A expressão que dá título a esse texto é de Jean-Paul Sartre, e aparece na sua peça de teatro Huis Clos (Entre quatro paredes, na tradução brasileira).
Diferente do que pode parecer, o inferno não é o outro porque ele/a não sou eu… A peça de Sartre mostra, ao contrário, que o outro é fundamental para o conhecimento que temos de nós mesmos. Ou, dito de outra forma, precisamos nos relacionar com o outro para construir a nossa identidade. Ainda nessa peça, Sartre afirma que a pessoa “nada mais é do que a soma das escolhas que fez durante sua vida”.
Pensando nessa perspectiva de Sartre, e acompanhando as discussões de leitores dos articulistas de alguns jornais brasileiros (Folha, Estadão etc.), parece que há muito a aprender com o filósofo francês!
A marca registrada dos argumentos é o desprezo pelo outro por conta de ideias divergentes. Pouco interessa o assunto do artigo em questão. Se for uma crítica a alguma ação (ou falta dela) de lideranças políticas, logo aparecem defensores e detratores do líder, e o tema do artigo se torna irrelevante. Desaparece.
É compreensível que haja opiniões divergentes. Não se aprende e nem se cresce como indivíduo sem o convívio com o contraditório. Precisamos do outro. E o outro é, sempre, diferente de nós. Mas, para usar uma metáfora de domínio comum, o Fla-Flu que virou a discussão política tem demonstrado muito da intolerância que já estava instalada nas identidades.
Tente dialogar com os extremos e perceberá rapidamente a repetição de argumentos alheios, emprestados, na maioria das vezes sem verificação séria de sua veracidade, porque receberam no Whatsapp! Tente argumentar e perceberá que o outro “já tem uma opinião formada sobre tudo”.
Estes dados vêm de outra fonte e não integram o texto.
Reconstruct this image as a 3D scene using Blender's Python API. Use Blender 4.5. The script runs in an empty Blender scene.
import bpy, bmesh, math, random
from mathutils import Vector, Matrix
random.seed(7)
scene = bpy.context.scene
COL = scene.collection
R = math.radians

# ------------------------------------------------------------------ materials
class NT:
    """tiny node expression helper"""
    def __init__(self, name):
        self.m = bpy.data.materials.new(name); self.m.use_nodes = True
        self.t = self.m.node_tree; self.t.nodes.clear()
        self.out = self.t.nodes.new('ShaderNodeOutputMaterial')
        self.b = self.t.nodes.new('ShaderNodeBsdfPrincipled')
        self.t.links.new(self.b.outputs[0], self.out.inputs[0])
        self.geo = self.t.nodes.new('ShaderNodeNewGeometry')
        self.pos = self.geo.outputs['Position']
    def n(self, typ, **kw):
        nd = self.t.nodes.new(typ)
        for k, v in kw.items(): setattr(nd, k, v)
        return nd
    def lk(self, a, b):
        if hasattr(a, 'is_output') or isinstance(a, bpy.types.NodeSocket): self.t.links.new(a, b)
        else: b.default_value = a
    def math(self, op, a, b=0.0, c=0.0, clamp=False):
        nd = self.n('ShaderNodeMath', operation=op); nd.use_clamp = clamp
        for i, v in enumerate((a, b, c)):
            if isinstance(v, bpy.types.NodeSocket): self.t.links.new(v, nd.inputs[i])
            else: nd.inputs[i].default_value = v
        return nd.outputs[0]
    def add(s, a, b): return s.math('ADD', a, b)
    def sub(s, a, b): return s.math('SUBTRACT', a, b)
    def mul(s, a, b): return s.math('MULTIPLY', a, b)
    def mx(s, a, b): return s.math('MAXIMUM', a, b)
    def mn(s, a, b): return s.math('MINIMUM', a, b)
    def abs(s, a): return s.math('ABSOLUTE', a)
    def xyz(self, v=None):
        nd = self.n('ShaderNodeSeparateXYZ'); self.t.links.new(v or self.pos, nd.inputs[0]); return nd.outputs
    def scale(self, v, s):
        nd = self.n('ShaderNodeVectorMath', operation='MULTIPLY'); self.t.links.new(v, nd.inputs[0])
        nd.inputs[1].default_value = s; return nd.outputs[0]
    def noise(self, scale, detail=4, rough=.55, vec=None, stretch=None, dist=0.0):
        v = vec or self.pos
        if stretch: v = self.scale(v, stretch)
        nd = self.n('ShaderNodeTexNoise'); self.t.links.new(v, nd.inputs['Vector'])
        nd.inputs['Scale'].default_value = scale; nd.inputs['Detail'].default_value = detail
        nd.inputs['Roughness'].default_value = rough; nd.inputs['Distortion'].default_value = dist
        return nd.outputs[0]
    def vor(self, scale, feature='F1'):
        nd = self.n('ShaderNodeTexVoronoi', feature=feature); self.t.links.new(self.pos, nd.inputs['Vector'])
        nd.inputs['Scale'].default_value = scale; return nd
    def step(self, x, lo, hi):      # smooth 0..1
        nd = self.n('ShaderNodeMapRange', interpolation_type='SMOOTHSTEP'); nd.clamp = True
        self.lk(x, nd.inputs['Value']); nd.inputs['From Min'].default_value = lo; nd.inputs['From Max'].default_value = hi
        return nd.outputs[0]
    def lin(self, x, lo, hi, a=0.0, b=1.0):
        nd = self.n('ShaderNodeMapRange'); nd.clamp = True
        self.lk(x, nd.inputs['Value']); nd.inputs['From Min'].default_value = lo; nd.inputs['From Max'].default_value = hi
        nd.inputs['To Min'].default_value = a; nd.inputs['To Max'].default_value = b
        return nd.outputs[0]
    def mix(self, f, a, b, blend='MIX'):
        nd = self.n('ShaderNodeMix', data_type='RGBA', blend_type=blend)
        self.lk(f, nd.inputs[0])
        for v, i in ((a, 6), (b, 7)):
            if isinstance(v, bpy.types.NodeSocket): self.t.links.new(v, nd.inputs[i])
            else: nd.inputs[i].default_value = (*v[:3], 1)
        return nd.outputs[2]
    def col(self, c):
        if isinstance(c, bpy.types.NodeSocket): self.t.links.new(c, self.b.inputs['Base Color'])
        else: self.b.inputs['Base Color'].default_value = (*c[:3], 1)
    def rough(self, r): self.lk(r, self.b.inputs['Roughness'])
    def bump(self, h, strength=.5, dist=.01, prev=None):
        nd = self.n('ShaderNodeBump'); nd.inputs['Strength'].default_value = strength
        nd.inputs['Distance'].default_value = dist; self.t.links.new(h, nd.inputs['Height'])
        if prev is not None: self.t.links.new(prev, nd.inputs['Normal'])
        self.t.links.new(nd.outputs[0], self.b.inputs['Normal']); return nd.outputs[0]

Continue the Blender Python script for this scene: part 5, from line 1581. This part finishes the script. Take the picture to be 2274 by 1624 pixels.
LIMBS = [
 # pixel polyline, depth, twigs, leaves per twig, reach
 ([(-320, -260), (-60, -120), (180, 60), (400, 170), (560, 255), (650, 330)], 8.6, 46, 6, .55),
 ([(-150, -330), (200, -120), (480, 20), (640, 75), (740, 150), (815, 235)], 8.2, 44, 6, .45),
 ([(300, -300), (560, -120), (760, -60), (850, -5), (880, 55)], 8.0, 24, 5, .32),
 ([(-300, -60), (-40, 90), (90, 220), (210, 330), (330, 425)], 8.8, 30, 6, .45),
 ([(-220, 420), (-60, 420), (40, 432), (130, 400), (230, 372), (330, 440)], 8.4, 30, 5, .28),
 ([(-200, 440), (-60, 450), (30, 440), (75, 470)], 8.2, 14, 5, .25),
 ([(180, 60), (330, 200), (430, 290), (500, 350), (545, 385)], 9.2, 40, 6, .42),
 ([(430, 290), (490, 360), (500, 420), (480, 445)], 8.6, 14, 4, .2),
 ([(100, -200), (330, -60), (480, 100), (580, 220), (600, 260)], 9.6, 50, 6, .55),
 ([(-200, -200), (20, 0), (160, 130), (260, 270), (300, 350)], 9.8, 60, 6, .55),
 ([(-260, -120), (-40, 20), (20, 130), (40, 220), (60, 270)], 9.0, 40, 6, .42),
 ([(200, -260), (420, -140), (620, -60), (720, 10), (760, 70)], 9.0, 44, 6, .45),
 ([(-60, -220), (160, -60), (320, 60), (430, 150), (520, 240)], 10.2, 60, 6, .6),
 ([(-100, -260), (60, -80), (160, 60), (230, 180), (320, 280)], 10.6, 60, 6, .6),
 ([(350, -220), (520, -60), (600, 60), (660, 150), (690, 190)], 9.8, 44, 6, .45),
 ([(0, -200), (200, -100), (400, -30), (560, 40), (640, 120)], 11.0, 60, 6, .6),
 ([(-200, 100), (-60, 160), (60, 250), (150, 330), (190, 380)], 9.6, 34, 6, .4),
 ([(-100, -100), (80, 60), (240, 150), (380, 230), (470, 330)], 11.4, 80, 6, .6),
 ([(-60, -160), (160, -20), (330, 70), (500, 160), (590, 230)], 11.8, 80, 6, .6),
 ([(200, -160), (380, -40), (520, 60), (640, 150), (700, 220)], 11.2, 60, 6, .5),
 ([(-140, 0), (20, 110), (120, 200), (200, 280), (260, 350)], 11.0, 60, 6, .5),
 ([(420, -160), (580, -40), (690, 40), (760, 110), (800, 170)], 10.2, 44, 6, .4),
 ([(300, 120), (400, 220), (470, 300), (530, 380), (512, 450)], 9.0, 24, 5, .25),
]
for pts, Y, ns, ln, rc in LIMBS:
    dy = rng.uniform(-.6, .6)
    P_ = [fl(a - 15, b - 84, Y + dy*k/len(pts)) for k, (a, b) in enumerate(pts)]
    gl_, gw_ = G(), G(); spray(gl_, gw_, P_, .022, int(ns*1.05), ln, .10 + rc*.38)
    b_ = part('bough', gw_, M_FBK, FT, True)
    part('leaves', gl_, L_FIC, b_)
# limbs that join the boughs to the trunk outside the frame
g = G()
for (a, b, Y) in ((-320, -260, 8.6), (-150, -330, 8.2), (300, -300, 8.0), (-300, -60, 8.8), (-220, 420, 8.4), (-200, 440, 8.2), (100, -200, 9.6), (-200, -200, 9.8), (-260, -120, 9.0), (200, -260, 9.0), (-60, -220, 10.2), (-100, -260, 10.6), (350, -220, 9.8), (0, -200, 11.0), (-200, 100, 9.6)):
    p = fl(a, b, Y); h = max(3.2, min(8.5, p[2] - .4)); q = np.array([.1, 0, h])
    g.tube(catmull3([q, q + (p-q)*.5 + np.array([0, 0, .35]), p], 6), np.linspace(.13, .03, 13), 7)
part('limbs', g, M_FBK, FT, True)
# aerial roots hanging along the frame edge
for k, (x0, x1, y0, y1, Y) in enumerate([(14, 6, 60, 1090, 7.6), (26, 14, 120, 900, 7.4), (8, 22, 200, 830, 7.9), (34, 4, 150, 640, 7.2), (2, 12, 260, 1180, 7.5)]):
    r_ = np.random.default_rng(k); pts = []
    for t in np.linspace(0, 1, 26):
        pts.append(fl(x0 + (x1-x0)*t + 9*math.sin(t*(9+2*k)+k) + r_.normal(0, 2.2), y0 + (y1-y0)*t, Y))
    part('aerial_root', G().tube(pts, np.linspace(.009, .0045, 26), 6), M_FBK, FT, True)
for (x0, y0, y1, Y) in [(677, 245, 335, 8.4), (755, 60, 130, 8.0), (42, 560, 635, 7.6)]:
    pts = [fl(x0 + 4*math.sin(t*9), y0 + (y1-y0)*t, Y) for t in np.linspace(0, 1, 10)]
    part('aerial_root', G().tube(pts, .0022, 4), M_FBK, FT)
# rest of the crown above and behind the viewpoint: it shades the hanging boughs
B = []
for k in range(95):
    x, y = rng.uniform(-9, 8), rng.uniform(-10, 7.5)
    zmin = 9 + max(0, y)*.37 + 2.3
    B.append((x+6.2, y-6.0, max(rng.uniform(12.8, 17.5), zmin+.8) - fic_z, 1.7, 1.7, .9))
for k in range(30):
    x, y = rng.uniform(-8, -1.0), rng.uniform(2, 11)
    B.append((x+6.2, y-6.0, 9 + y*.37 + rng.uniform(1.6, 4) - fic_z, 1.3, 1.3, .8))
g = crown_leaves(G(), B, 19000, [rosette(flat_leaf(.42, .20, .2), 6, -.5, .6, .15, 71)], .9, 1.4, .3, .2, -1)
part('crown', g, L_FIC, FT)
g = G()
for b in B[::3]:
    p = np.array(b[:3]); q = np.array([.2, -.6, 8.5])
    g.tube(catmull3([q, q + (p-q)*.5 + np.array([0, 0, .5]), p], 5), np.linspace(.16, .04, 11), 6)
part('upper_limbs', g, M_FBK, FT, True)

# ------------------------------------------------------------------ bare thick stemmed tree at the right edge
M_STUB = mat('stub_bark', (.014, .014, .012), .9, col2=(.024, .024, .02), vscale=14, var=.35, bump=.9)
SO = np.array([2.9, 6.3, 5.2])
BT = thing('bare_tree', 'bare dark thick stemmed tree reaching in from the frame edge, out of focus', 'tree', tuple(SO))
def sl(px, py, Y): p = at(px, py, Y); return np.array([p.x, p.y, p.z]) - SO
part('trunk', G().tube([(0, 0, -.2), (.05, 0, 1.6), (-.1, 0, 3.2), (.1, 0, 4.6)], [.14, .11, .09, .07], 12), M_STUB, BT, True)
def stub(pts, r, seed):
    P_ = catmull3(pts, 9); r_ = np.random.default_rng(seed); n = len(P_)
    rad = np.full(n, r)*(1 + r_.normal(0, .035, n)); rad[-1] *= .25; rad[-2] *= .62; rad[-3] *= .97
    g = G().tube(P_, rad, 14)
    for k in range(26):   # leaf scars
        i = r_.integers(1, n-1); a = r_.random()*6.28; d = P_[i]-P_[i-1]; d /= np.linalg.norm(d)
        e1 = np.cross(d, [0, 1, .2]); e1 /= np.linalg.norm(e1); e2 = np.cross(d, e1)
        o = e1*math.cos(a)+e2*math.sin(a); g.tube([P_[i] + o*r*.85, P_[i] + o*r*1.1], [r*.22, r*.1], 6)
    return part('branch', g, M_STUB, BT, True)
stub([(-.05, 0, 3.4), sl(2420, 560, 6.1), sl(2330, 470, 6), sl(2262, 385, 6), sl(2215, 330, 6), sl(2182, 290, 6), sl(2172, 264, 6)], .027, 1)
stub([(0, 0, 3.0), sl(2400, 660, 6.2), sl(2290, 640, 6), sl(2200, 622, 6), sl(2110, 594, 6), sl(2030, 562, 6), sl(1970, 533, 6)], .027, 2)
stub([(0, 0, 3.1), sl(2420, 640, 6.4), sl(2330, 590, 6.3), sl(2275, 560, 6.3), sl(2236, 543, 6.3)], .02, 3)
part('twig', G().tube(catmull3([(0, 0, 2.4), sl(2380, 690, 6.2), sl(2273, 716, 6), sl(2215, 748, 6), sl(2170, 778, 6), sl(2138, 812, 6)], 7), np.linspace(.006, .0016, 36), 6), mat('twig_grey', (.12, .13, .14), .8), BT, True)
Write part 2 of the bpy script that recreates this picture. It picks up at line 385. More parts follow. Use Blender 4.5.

Em certo sentido, e em consonância com Sartre, as escolhas que os extremistas fazem determinam as opiniões que adotam. Nenhum problema com essas escolhas. Problema óbvio com a intolerância que demonstram com opiniões divergentes e com a intransigência em ouvir e pensar sobre os argumentos do outro.
Entendendo Sartre: porque o outro também é livre, não podemos controlar o que ele pensa e o que ele nos diz. É um limite que ele impõe à nossa liberdade. Mas precisamos dele para nos conhecer e somente quando encaramos o outro como alguém igualmente livre, podemos dar um sentido legítimo à nossa existência.
Resumindo, precisamos mais de Sartre e menos de Whatsapp e Telegram!